Por que prefiro Rosa aos espinhos de Joyce
Por três vezes tentei ler Ulysses, de James Joyce, e por três vezes fui derrotado. Foram semanas de suplício tentando entender a Odisseia de Leopold Bloom, o protagonista que é uma espécie de agente de publicidade. O livro todo retrata um dia na vida de Bloom, e há elementos de similitude com o Ulysses, da Odisséia de Homero.
Há também muitos elementos autobiográficos de Joyce, que lembram Stephen Dedalus, o personagem do livro Retrato do Artista Quando Jovem, que traz, de fato, muito da juventude de Joyce na Irlanda, onde era conhecido como um jovem muito arrogante. Dedalus chegou a flertar com a batina, mas recusou o convite para ser jesuíta e seguiu adiante sua própria odisseia.
Da mesma forma que ocorreu com Ulysses, também sofri para ler Guerra e Paz, de Leon Tolstói. Se bem que, atendendo ao conselho de Tolstói, fui ao final, segui da guerra à paz. Creio que me convenceu o prefácio, quando ele diz que seu livro é como quem escala uma montanha. O desafio é penoso, mas, uma vez lá em cima, a vista compensa todo o sacrifício. E realmente vale.
Mas, experiência nova eu tive mesmo foi com Grande Sertão: Veredas, de Guimarães Rosa. Várias vezes, eu tentei enveredar pelo universo criado por Rosa e, por várias vezes, sucumbi. Até que, certo dia, atendi ao conselho de uma amiga leitora também obstinada. Eu deveria simplesmente ler em voz alta. Inclusive descobri que, até a Idade Média, era comum as pessoas lerem em voz alta.
Funcionou com Guimarães Rosa.
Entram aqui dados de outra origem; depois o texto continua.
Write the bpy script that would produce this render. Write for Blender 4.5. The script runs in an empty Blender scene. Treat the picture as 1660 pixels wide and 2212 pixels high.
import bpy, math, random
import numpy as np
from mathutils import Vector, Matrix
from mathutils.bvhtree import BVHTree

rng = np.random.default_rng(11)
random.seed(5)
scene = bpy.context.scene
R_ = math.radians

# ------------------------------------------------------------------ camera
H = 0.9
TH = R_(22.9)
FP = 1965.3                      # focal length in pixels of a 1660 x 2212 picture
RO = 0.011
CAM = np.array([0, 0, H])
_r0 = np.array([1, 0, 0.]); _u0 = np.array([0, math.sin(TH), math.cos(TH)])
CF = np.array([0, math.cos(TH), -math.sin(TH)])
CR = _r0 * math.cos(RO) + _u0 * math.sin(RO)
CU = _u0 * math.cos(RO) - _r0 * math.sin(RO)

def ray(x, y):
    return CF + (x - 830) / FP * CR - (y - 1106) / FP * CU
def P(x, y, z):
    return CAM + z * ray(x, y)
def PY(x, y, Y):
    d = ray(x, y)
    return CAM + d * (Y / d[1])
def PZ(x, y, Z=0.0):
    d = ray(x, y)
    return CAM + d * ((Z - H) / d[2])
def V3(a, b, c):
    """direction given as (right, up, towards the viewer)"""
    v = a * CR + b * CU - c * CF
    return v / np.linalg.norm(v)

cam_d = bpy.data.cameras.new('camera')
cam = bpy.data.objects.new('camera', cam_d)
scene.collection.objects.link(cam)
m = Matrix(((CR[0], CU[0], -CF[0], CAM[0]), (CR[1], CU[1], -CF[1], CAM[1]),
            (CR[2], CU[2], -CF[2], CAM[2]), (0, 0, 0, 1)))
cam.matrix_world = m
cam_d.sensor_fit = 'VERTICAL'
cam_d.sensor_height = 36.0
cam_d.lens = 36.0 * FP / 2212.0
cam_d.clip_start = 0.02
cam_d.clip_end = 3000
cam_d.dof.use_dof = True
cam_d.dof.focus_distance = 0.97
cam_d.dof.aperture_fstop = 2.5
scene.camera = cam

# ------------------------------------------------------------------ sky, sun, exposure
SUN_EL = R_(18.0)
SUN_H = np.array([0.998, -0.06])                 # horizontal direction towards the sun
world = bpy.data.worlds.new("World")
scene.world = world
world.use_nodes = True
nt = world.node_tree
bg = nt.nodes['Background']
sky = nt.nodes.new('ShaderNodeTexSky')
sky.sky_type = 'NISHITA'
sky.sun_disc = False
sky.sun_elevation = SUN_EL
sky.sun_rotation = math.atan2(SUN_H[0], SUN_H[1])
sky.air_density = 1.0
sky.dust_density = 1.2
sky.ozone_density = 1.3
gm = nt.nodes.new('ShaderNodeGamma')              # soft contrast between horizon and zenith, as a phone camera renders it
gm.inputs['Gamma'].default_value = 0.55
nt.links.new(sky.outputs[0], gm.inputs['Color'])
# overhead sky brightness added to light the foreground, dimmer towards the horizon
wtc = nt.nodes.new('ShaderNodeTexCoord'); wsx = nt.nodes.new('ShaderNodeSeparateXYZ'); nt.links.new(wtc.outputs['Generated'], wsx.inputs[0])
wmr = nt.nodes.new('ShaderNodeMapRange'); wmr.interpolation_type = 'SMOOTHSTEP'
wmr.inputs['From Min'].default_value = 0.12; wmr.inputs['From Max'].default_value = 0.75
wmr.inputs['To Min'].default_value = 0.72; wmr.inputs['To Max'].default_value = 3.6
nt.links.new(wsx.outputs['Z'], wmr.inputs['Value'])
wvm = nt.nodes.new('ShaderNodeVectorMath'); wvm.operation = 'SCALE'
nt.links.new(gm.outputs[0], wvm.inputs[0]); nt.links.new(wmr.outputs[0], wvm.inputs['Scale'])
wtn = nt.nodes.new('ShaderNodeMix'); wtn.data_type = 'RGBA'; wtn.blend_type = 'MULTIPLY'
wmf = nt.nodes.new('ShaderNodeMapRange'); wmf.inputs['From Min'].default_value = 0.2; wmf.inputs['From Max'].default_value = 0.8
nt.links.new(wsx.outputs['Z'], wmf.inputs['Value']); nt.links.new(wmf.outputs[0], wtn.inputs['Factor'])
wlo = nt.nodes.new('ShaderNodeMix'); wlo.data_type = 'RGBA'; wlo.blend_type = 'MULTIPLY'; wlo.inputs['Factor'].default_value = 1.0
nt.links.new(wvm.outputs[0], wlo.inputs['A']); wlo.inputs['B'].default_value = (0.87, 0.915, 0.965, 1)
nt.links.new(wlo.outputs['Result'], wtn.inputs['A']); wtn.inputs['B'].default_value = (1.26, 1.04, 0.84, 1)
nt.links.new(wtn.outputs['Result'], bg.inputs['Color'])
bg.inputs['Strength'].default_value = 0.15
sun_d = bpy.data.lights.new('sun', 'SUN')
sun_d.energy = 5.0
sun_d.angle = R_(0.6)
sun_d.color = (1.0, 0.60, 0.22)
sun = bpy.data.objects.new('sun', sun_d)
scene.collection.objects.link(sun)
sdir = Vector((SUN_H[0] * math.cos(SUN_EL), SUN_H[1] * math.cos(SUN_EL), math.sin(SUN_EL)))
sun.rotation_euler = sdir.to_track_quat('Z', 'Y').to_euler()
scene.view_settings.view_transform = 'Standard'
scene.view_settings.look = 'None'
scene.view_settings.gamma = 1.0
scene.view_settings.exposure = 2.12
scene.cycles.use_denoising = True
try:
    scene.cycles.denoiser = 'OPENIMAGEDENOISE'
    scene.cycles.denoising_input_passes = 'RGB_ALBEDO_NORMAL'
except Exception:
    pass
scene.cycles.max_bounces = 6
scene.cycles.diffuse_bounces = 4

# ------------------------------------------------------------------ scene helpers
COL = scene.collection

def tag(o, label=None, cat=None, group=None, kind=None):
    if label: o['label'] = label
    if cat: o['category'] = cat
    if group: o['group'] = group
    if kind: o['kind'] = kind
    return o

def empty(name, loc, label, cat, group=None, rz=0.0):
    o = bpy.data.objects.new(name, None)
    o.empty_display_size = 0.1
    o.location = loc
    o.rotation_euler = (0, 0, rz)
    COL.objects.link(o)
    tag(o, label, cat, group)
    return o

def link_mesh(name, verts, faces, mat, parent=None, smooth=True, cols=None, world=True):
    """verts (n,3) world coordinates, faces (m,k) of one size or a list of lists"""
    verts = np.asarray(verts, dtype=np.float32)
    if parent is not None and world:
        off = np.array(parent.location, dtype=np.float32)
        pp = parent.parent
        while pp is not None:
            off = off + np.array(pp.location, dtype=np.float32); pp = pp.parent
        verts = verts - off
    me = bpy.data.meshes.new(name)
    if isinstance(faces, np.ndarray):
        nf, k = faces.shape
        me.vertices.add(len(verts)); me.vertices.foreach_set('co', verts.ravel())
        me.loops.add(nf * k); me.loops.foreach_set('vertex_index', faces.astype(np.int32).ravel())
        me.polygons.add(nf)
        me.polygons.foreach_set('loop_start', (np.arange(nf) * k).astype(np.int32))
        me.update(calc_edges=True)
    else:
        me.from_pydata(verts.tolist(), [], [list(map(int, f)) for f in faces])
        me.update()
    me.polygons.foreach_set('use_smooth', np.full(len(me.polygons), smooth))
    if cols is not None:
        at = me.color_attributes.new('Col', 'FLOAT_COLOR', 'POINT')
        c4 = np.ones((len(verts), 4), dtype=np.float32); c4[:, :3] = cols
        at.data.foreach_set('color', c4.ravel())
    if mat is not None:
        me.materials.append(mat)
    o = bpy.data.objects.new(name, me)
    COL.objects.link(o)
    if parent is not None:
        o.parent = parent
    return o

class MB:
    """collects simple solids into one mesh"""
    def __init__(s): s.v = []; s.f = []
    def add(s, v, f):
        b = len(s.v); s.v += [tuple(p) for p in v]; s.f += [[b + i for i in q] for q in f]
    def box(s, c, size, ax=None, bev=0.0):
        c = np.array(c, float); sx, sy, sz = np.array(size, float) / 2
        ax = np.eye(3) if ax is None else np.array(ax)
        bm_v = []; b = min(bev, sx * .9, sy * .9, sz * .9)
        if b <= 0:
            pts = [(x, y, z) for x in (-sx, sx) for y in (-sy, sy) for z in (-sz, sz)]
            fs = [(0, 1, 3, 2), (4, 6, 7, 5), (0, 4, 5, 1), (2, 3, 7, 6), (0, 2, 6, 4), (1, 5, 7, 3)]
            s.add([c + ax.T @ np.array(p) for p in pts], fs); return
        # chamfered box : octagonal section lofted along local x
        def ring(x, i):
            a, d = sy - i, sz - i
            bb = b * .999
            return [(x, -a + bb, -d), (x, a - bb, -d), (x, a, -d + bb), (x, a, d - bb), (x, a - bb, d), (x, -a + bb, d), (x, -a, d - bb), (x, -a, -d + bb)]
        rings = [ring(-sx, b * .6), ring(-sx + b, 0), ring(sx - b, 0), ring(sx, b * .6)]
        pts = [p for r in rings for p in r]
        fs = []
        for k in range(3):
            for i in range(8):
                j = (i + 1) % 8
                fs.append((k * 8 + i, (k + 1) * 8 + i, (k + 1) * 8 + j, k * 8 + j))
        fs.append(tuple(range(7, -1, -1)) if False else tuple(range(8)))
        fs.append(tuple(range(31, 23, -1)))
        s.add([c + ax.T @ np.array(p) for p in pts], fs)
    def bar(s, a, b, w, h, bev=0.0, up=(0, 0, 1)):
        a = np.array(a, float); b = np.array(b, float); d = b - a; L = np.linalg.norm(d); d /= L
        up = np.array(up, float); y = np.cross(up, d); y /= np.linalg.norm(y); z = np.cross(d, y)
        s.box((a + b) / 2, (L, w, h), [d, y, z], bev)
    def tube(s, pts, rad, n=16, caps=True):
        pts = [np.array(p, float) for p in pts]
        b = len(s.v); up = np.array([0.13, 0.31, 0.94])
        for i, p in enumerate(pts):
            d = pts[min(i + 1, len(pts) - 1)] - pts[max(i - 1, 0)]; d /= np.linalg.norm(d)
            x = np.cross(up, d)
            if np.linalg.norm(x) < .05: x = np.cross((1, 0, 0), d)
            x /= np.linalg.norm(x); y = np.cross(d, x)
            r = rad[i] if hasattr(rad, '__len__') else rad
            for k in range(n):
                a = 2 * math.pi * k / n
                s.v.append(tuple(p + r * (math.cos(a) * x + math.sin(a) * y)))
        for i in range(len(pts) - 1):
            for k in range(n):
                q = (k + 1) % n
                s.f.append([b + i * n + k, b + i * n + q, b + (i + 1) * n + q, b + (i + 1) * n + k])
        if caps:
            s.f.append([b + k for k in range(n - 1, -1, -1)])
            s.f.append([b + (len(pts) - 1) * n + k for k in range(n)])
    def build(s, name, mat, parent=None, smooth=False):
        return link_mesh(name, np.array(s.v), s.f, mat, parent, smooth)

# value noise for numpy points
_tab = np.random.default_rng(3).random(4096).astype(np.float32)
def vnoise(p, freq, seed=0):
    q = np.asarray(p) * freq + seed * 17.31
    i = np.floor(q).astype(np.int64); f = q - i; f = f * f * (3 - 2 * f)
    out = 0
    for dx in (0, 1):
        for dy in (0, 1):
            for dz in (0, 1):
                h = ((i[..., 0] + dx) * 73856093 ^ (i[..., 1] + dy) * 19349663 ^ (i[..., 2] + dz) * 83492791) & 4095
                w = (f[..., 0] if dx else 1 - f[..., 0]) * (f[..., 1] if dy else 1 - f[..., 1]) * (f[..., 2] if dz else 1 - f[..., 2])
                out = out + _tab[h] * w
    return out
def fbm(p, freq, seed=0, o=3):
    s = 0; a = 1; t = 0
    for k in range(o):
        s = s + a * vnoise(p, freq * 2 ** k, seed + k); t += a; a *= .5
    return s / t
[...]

Graças ao recurso, pude enveredar pelo universo de neologismos, até entender que Rosa escrevera Grande Sertão como se falasse pela boca de um homem simples do Jequitinhonha, contando suas estórias e, claro, fazendo suas reflexões numa filosofia surpreendentemente simples. Rosa me conquistou. Em voz alta, em silêncio e, depois, escrevendo sobre ele.
Não há simplesmente como se falar em literatura brasileira sem destacar Guimarães Rosa. Tão genial quanto Joyce. Talvez até melhor. Como não consegui sobreviver ao espinhoso Ulysses, de Joyce, fico apenas com Rosa e seu maravilhoso universo, que é a radiografia de um Brasil fantástico e, por isto mesmo, tão realista. Um Brasil que todos deveriam conhecer.